Günther Förg was part of the generation of German artists who started working during the postwar period. He made paintings, sculptures, photographs, installations and murals, often combining these media to create multi-disciplinary pieces: his photographs would take on the characteristics of paintings while the latter would be transformed into sculptures thanks to materials like bronze and wood, which carried the work beyond two dimensions. The spaces in which he exhibited his pieces would also become an integral part of the discourse, through the colors with which the artist intervened in them.
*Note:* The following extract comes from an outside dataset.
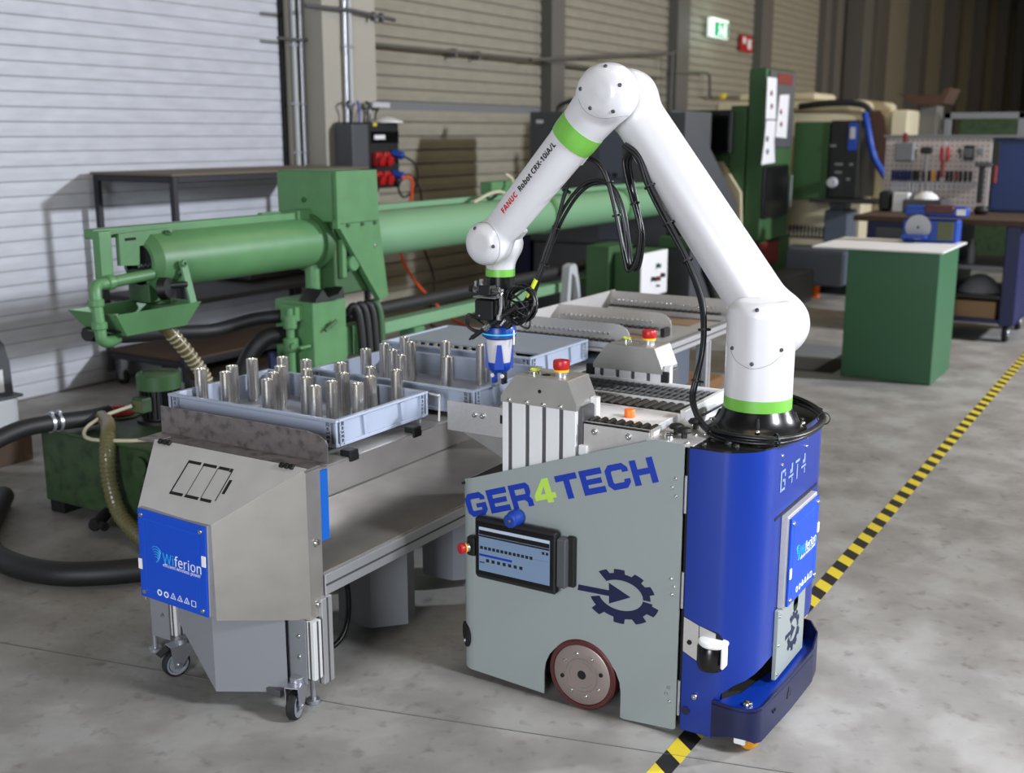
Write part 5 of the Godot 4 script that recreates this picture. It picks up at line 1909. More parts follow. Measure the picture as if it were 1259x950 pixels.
	for q in [[-0.016, 0.0], [0.016, 0.0]]:
		b = MB.new()
		b.bx(c + V(-0.010, 0.728, q[0] - 0.005), c + V(0.010, 0.765, q[0] + 0.005), 0.002)
		var fi := obj(g, "finger", b, blue if q[0] < 0 else M.black)
		b = MB.new()
		b.lathe(c + V(-0.010, 0.752, q[0]), V(-1, 0, 0), [Vector2(0, 0), Vector2(0.006, 0), Vector2(0.006, 0.003), Vector2(0.0035, 0.003), Vector2(0.003, 0.002), Vector2(0, 0.002)], 14)
		obj(fi, "finger_joint", b, M.white)
	b = MB.new()
	b.tube([V(2.69, 0.885, -1.628), V(2.68, 0.845, -1.622)], 0.0035, 8)
	obj(g, "plated_tail", b, M.zinc).set_meta("kind", "stuff")

# ---------------------------------------------------------------- what stands behind
func bar(a: Vector3, c: Vector3, bv := 0.004) -> MB:
	return MB.new().bx(a, c, bv)

func build_background() -> void:
	build_wall_fittings()
	build_rack()
	build_feeder()
	build_tank()
	build_lathe()
	build_far_machine()
	build_bench()

func build_wall_fittings() -> void:
	# conduits up the column, each a thing of its own
	var b := MB.new()
	var spec := [[5.985, -5.33, 0.016, "white wall conduit beside the door jamb", M.grey_light], [6.045, -5.32, 0.016, "bright steel conduit next to the white one beside the door jamb", M.zinc], [6.265, -5.125, 0.013, "thin steel conduit on the column face, the left of two", M.zinc], [6.315, -5.125, 0.017, "thicker steel conduit on the column face, the right of two", M.grey_light]]
	for s in spec:
		b = MB.new()
		var y0: float = 1.21 if s[1] < -5.2 else 1.50
		b.cyl(V(s[0], y0, s[1]), V(s[0], 5.9, s[1]), s[2], 12)
		var c := solo("conduit", s[3], "pipe", b, s[4], V(s[0], y0, s[1]))
		for y in [1.30, 1.62, 2.0, 2.4]:
			if y > y0:
				b = MB.new()
				b.box(V(s[0], y, s[1]), V(s[2] * 3.2, 0.018, s[2] * 2.3), 0.003)
				obj(c, "pipe_clip", b, M.zinc)
	b = MB.new()
	b.tube([V(5.80, 2.03, -5.30), V(5.95, 2.03, -5.30), V(6.08, 2.035, -5.29)], 0.011, 8)
	solo("cross_conduit", "short horizontal steel conduit crossing the door jamb", "pipe", b, M.alu_dark, V(5.80, 2.03, -5.30))
	b = MB.new()
	b.tube([V(5.86, 2.225, -5.11), V(6.3, 2.235, -5.10), V(6.78, 2.21, -5.09)], 0.014, 8)
	var ca := solo("cross_conduit", "long horizontal steel conduit crossing the column above the power box", "pipe", b, M.alu_dark, V(5.86, 2.225, -5.11))
	for x in [6.55, 6.64]:
		b = MB.new()
		b.box(V(x, 2.215, -5.10), V(0.02, 0.06, 0.04), 0.004)
		obj(ca, "pipe_clip", b, M.alu_dark)
	# pipes along the siding
	b = MB.new()
	b.tube([V(6.86, 2.06, -5.34), V(9.2, 2.07, -5.30), V(12.0, 2.02, -5.34)], 0.014, 8)
	var wp := solo("wall_pipe", "dark pipe running level along the siding behind the robot elbow", "pipe", b, M.column_dark, V(6.86, 2.06, -5.34))
	for x in [7.9, 8.25, 9.7]:
		b = MB.new()
		b.box(V(x, 2.055, -5.36), V(0.03, 0.07, 0.09), 0.004)
		obj(wp, "pipe_bracket", b, M.column_dark)
	b = MB.new()
	b.tube(smooth_path([V(9.0, 2.06, -5.27), V(10.4, 2.17, -5.26), V(12.0, 2.28, -5.27), V(12.09, 2.26, -5.27), V(12.1, 1.7, -5.28), V(12.1, 1.0, -5.28)], 5), 0.016, 8)
	solo("wall_pipe", "pipe rising past the second dark column and turning down beside it", "pipe", b, M.column_dark, V(12.1, 1.0, -5.28))
	b = MB.new()
	b.tube([V(12.25, 2.10, -5.3), V(13.2, 2.13, -5.3), V(13.29, 2.10, -5.3), V(13.32, 1.87, -5.3), V(13.40, 1.855, -5.3), V(14.6, 1.89, -5.3)], 0.018, 8)
	var gp := solo("gas_pipe", "thin stepped pipe on the siding under the green exit sign", "pipe", b, M.column_dark, V(13.3, 1.87, -5.3))
	b = MB.new()
	b.cyl(V(13.60, 1.87, -5.27), V(13.72, 1.87, -5.27), 0.03, 10, 0.004)
	b.box(V(13.66, 1.90, -5.25), V(0.12, 0.02, 0.03), 0.004)
	obj(gp, "valve", b, M.tape_yellow)
	# signs
	b = MB.new()
	b.bx(V(13.30, 2.555, -5.36), V(13.86, 2.78, -5.30), 0.01)
	var ex := solo("exit_sign", "lit green and white emergency exit sign high on the siding", "sign", b, M.sign_glow, V(13.58, 2.555, -5.33))
	b = MB.new()
	b.bx(V(13.38, 2.57, -5.30), V(13.82, 2.735, -5.292), 0.002)
	obj(ex, "wall_bracket", bar(V(13.45, 2.62, -5.44), V(13.70, 2.72, -5.355), 0.003), M.grey_mid)
	var pane := obj(ex, "green_panel", b, M.sign_green)
	b = MB.new()
	b.tube([V(13.53, 2.69, -5.291), V(13.56, 2.65, -5.291), V(13.53, 2.61, -5.291), V(13.50, 2.585, -5.291)], 0.012, 5)
	b.tube([V(13.56, 2.65, -5.291), V(13.60, 2.63, -5.291), V(13.60, 2.59, -5.291)], 0.012, 5)
	b.cyl(V(13.55, 2.712, -5.293), V(13.55, 2.712, -5.286), 0.014, 10)
	b.tube([V(13.51, 2.67, -5.291), V(13.59, 2.665, -5.291)], 0.009, 5)
	b.bx(V(13.66, 2.58, -5.292), V(13.76, 2.72, -5.289), 0.001)
	obj(pane, "running_figure", b, M.sign_glow)
	var ol := OmniLight3D.new()
	ol.name = "sign_light"
	ol.position = V(13.4, 2.66, -5.15)
	ol.light_energy = 0.12
	ol.light_color = Color(0.85, 1.0, 0.95)
	ol.omni_range = 30.0
	ol.omni_attenuation = 2.0
	ol.light_size = 0.2
	ol.shadow_enabled = true
	add_child(ol)
	b = bar(V(14.50, 2.46, -5.40), V(14.93, 2.67, -5.37), 0.004)
	var fs := solo("fire_sign", "red and white fire sign on the siding right of the exit sign", "sign", b, M.red, V(14.7, 2.46, -5.385))
	b = MB.new()
	b.bx(V(14.56, 2.56, -5.37), V(14.66, 2.64, -5.366), 0)
	obj(fs, "pictogram", b, M.white)
	b = MB.new()
	b.bx(V(14.74, 2.50, -5.37), V(14.86, 2.62, -5.366), 0)
	obj(fs, "pictogram", b, M.white)
	# power box with red sockets
	var pb := thing("power_box", "black power distribution box with red sockets on the pale column", "power box", V(6.45, 1.12, -5.05))
	obj(pb, "housing", bar(V(6.14, 1.05, -5.14), V(6.66, 1.50, -4.98), 0.01), M.black)
	obj(pb, "side_panel", bar(V(6.13, 1.06, -5.13), V(6.31, 1.49, -4.975), 0.01), M.lathe_grey)
	obj(pb, "label_strip", bar(V(6.37, 1.385, -4.979), V(6.49, 1.415, -4.974), 0.001), M.paper)
	obj(pb, "breaker_window", bar(V(6.33, 1.36, -4.98), V(6.65, 1.44, -4.976), 0.002), M.screen_off)
	for q in [[6.38, 1.25], [6.47, 1.25], [6.38, 1.12], [6.47, 1.12]]:
		b = MB.new()
		b.box(V(q[0], q[1], -4.96), V(0.078, 0.10, 0.05), 0.012)
		b.lathe(V(q[0], q[1] - 0.005, -4.94), V(0, -0.3, 1), [Vector2(0, 0), Vector2(0.036, 0), Vector2(0.034, 0.03), Vector2(0, 0.034)], 16)
		obj(pb, "red_socket", b, M.red)
	for q in [[6.57, 1.29], [6.57, 1.15]]:
		b = MB.new()
		b.cyl(V(q[0], q[1], -4.98), V(q[0] + 0.03, q[1] - 0.02, -4.90), 0.028, 12, 0.004)
		obj(pb, "blue_plug", b, M.tool_blue)
	b = MB.new()
	b.bx(V(6.36, 1.475, -4.979), V(6.40, 1.495, -4.974), 0.001)
	obj(pb, "warning_sticker", b, M.tape_yellow)
	for k in 4:
		b = MB.new()
		var x := 6.22 + 0.09 * k
		b.tube(smooth_path([V(x, 1.49, -5.06), V(x + 0.01, 1.56, -5.06), V(x - 0.02 + 0.03 * k, 1.62, -5.07), V(x + 0.04, 1.64, -5.10)], 5), 0.008, 6)
		obj(pb, "lead_in", b, M.hose_black if k != 1 else M.tool_blue)
	b = MB.new()
	b.lathe(V(6.60, 1.50, -5.05), Vector3.UP, [Vector2(0, 0), Vector2(0.12, 0), Vector2(0.12, 0.01), Vector2(0.05, 0.035), Vector2(0, 0.04)], 20)
	solo("white_dome", "white dome lying on the power box", "dome", b, M.white, V(6.60, 1.50, -5.05))
	b = MB.new()
	b.bx(V(6.46, 1.60, -5.14), V(6.66, 1.64, -5.05), 0.006)
	b.bx(V(6.48, 1.50, -5.13), V(6.50, 1.60, -5.10), 0.003)
	solo("grey_bracket", "small pale bracket on the column above the power box", "bracket", b, M.grey_light, V(6.5, 1.50, -5.1))
	b = MB.new()
	b.tube(smooth_path([V(6.57, 1.12, -4.90), V(6.64, 1.10, -4.86), V(6.64, 0.85, -4.90), V(6.60, 0.62, -4.95), V(6.68, 0.40, -4.9), V(6.85, 0.22, -4.85), V(6.95, 0.08, -4.75), V(6.95, 0.012, -4.5), V(6.9, 0.012, -4.2)]), 0.011, 7)
	solo("orange_cable", "orange power cable hanging from the power box to the floor", "cable", b, M.cord_orange, V(6.7, 0.01, -4.8))
	b = MB.new()
	b.tube(smooth_path([V(6.60, 1.27, -4.90), V(6.72, 1.20, -4.88), V(6.74, 1.05, -4.9), V(6.66, 0.98, -4.95), V(6.60, 1.06, -4.95), V(6.66, 1.14, -4.9), V(6.80, 1.0, -4.9), V(6.85, 0.7, -4.95), V(6.95, 0.35, -4.9), V(6.95, 0.03, -4.95), V(6.9, 0.012, -4.7)]), 0.008, 7)
	solo("black_cable", "looped black cable hanging from the power box to the floor", "cable", b, M.hose_black, V(6.8, 0.012, -4.9))

func build_rack() -> void:
	var r := thing("storage_rack", "dark steel frame rack with a beige top deck standing against the white door", "rack", V(5.35, 0, -5.15))
	var x0 := 4.31
	var x1 := 5.965
	for x in [x0, x1 - 0.035]:
		for z in [-5.36, -4.755]:
			obj(r, "post", bar(V(x, 0.08, z), V(x + 0.035, 1.20, z + 0.035)), M.rack_steel)
	for y in [1.165, 0.16]:
		for z in [-5.36, -4.755]:
			obj(r, "long_beam", bar(V(x0 + 0.035, y, z), V(x1 - 0.035, y + 0.035, z + 0.035)), M.rack_steel)
		for x in [x0, x1 - 0.035]:
			obj(r, "cross_beam", bar(V(x, y, -5.325), V(x + 0.035, y + 0.035, -4.755)), M.rack_steel)
	obj(r, "top_deck", bar(V(x0 - 0.01, 1.20, -5.37), V(x1 + 0.01, 1.215, -4.715), 0.003), M.rack_deck)
	obj(r, "shelf", bar(V(x0, 0.50, -5.36), V(x1, 0.53, -4.72)), M.shelf_dark)
	obj(r, "lower_shelf", bar(V(x0, 0.195, -5.36), V(x1, 0.21, -4.72)), M.wood_dark)
	for x in [x0 + 0.06, x1 - 0.06]:
		for z in [-5.30, -4.80]:
			var b := MB.new()
			b.cyl(V(x - 0.015, 0.045, z), V(x + 0.015, 0.045, z), 0.045, 18, 0.006)
			obj(r, "caster", b, M.rubber)
			obj(r, "caster_fork", bar(V(x - 0.022, 0.03, z - 0.02), V(x + 0.022, 0.16, z + 0.02)), M.zinc)
	# a rolled mesh on the shelf
	var b2 := MB.new()
	for k in 14:
		var z := -5.28 + 0.022 * k
		b2.tube([V(5.15, 0.545 + 0.05 * absf(sin(k * 1.1)), z), V(5.5, 0.56 + 0.05 * absf(sin(k * 1.7)), z), V(5.9, 0.55 + 0.04 * absf(sin(k * 2.3)), z)], 0.012, 6)
	var w := solo("wire_bundle", "bundle of dark wire mesh lying on the rack shelf", "wire mesh", b2, M.black, V(5.5, 0.53, -5.15))
	w.set_meta("kind", "stuff")
	obj(w, "wrap", MB.new().bx(V(5.12, 0.531, -5.29), V(5.92, 0.60, -4.99), 0.02), M.shelf_dark)
	solo("planks", "dusty wooden planks lying on the floor under the rack", "planks", bar(V(4.66, 0.0, -5.30), V(5.86, 0.06, -4.98), 0.004), M.wood_dark, V(5.2, 0, -5.1))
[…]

In his pictorial work, Förg drew on aspects of the language developed by artists like Mark Rothko and Brice Marden, but his approach was geared more toward the order of form and architecture. He was no doubt interested in delving more deeply into the correspondence between form and structure, as evidenced by his pictorial and photographic pieces, in which he considers the horizontal-vertical pattern as a fundamental scheme in his vision. Förg frequently worked in series, using this tendency to investigate concerns with similarities among different media. Beginning in 1978, the artist explored the idea of construction and organization through the intercrossing of the vertical line, an allusion to the rational order and harmony of modernist architecture, characterized by reiteration and repetition.

Untitled is part of an extensive series he developed with lead paintings. These had to do with geometrical abstractions made with acrylic paint on laminated lead, through which Förg approached color in an intuitive way, using basic devices and minimal composition to reduce painting to its purest essence. He never used more than two colors for these works. With regard to his use of lead, Förg stated that he was interested in its material qualities of surface and heaviness, characteristics he associated with melancholy and danger and still remain visible to the artist through the thin layer of acrylic that he put on top of them. These pictorial compositions resonate with the architectural photographs with which he came to be known, creating a new frame of visual experience.